[Scene script records]
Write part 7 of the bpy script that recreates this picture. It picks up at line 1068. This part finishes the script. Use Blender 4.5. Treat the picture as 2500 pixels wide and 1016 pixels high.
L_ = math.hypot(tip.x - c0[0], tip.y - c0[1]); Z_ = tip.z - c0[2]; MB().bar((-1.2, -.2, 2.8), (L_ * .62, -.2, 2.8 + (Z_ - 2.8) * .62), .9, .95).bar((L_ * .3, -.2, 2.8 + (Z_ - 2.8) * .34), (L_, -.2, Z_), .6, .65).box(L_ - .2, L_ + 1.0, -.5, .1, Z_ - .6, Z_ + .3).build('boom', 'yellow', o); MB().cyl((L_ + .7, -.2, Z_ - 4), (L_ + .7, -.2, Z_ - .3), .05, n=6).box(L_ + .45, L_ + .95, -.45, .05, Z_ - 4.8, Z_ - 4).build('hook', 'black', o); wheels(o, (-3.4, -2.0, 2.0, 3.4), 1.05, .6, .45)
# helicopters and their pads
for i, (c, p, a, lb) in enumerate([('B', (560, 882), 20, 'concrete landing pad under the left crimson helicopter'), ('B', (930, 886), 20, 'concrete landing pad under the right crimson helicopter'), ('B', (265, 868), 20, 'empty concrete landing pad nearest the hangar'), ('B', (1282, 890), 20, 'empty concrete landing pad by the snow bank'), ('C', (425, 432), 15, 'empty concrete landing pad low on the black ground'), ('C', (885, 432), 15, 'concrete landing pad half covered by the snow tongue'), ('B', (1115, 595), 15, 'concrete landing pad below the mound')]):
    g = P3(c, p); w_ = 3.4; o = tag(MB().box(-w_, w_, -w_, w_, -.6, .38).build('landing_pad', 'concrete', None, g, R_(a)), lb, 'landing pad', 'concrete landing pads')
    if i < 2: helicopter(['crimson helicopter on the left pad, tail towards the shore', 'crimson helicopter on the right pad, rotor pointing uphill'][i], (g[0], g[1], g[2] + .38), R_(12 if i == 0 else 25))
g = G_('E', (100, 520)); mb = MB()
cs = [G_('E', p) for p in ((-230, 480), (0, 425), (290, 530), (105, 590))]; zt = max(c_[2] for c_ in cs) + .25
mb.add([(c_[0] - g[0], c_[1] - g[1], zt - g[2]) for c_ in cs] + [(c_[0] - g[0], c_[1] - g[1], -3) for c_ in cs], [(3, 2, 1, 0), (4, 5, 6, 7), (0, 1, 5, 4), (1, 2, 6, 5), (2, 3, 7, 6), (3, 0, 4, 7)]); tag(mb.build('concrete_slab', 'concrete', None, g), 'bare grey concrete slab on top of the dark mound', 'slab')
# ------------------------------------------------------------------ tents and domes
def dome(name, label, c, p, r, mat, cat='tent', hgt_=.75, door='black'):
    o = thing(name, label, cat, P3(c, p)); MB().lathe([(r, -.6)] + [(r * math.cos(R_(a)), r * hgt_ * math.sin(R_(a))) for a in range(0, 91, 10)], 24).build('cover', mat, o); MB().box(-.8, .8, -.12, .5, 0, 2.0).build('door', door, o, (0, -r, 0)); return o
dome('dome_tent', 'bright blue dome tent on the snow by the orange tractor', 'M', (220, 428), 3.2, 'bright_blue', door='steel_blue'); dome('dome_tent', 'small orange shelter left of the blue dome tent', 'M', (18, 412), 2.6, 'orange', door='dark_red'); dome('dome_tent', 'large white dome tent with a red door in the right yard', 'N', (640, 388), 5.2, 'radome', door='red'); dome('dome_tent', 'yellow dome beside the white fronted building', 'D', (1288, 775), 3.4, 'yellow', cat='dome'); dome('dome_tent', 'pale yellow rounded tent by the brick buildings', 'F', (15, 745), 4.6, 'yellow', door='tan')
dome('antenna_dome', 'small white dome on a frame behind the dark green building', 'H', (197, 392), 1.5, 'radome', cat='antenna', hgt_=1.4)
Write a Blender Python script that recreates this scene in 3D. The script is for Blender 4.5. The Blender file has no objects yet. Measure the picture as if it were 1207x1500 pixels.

• _Task objective_
Copy every line of the material, please, keeping it exactly the same.

• _Solution_
Write part 7 of the bpy script that recreates this picture. It picks up at line 1068. This part finishes the script. Use Blender 4.5. Treat the picture as 2500 pixels wide and 1016 pixels high.
L_ = math.hypot(tip.x - c0[0], tip.y - c0[1]); Z_ = tip.z - c0[2]; MB().bar((-1.2, -.2, 2.8), (L_ * .62, -.2, 2.8 + (Z_ - 2.8) * .62), .9, .95).bar((L_ * .3, -.2, 2.8 + (Z_ - 2.8) * .34), (L_, -.2, Z_), .6, .65).box(L_ - .2, L_ + 1.0, -.5, .1, Z_ - .6, Z_ + .3).build('boom', 'yellow', o); MB().cyl((L_ + .7, -.2, Z_ - 4), (L_ + .7, -.2, Z_ - .3), .05, n=6).box(L_ + .45, L_ + .95, -.45, .05, Z_ - 4.8, Z_ - 4).build('hook', 'black', o); wheels(o, (-3.4, -2.0, 2.0, 3.4), 1.05, .6, .45)
# helicopters and their pads
for i, (c, p, a, lb) in enumerate([('B', (560, 882), 20, 'concrete landing pad under the left crimson helicopter'), ('B', (930, 886), 20, 'concrete landing pad under the right crimson helicopter'), ('B', (265, 868), 20, 'empty concrete landing pad nearest the hangar'), ('B', (1282, 890), 20, 'empty concrete landing pad by the snow bank'), ('C', (425, 432), 15, 'empty concrete landing pad low on the black ground'), ('C', (885, 432), 15, 'concrete landing pad half covered by the snow tongue'), ('B', (1115, 595), 15, 'concrete landing pad below the mound')]):
    g = P3(c, p); w_ = 3.4; o = tag(MB().box(-w_, w_, -w_, w_, -.6, .38).build('landing_pad', 'concrete', None, g, R_(a)), lb, 'landing pad', 'concrete landing pads')
    if i < 2: helicopter(['crimson helicopter on the left pad, tail towards the shore', 'crimson helicopter on the right pad, rotor pointing uphill'][i], (g[0], g[1], g[2] + .38), R_(12 if i == 0 else 25))
g = G_('E', (100, 520)); mb = MB()
cs = [G_('E', p) for p in ((-230, 480), (0, 425), (290, 530), (105, 590))]; zt = max(c_[2] for c_ in cs) + .25
mb.add([(c_[0] - g[0], c_[1] - g[1], zt - g[2]) for c_ in cs] + [(c_[0] - g[0], c_[1] - g[1], -3) for c_ in cs], [(3, 2, 1, 0), (4, 5, 6, 7), (0, 1, 5, 4), (1, 2, 6, 5), (2, 3, 7, 6), (3, 0, 4, 7)]); tag(mb.build('concrete_slab', 'concrete', None, g), 'bare grey concrete slab on top of the dark mound', 'slab')
# ------------------------------------------------------------------ tents and domes
def dome(name, label, c, p, r, mat, cat='tent', hgt_=.75, door='black'):
    o = thing(name, label, cat, P3(c, p)); MB().lathe([(r, -.6)] + [(r * math.cos(R_(a)), r * hgt_ * math.sin(R_(a))) for a in range(0, 91, 10)], 24).build('cover', mat, o); MB().box(-.8, .8, -.12, .5, 0, 2.0).build('door', door, o, (0, -r, 0)); return o
dome('dome_tent', 'bright blue dome tent on the snow by the orange tractor', 'M', (220, 428), 3.2, 'bright_blue', door='steel_blue'); dome('dome_tent', 'small orange shelter left of the blue dome tent', 'M', (18, 412), 2.6, 'orange', door='dark_red'); dome('dome_tent', 'large white dome tent with a red door in the right yard', 'N', (640, 388), 5.2, 'radome', door='red'); dome('dome_tent', 'yellow dome beside the white fronted building', 'D', (1288, 775), 3.4, 'yellow', cat='dome'); dome('dome_tent', 'pale yellow rounded tent by the brick buildings', 'F', (15, 745), 4.6, 'yellow', door='tan')
dome('antenna_dome', 'small white dome on a frame behind the dark green building', 'H', (197, 392), 1.5, 'radome', cat='antenna', hgt_=1.4)
Write a Blender Python script that recreates this scene in 3D. The script is for Blender 4.5. The Blender file has no objects yet. Measure the picture as if it were 1207x1500 pixels.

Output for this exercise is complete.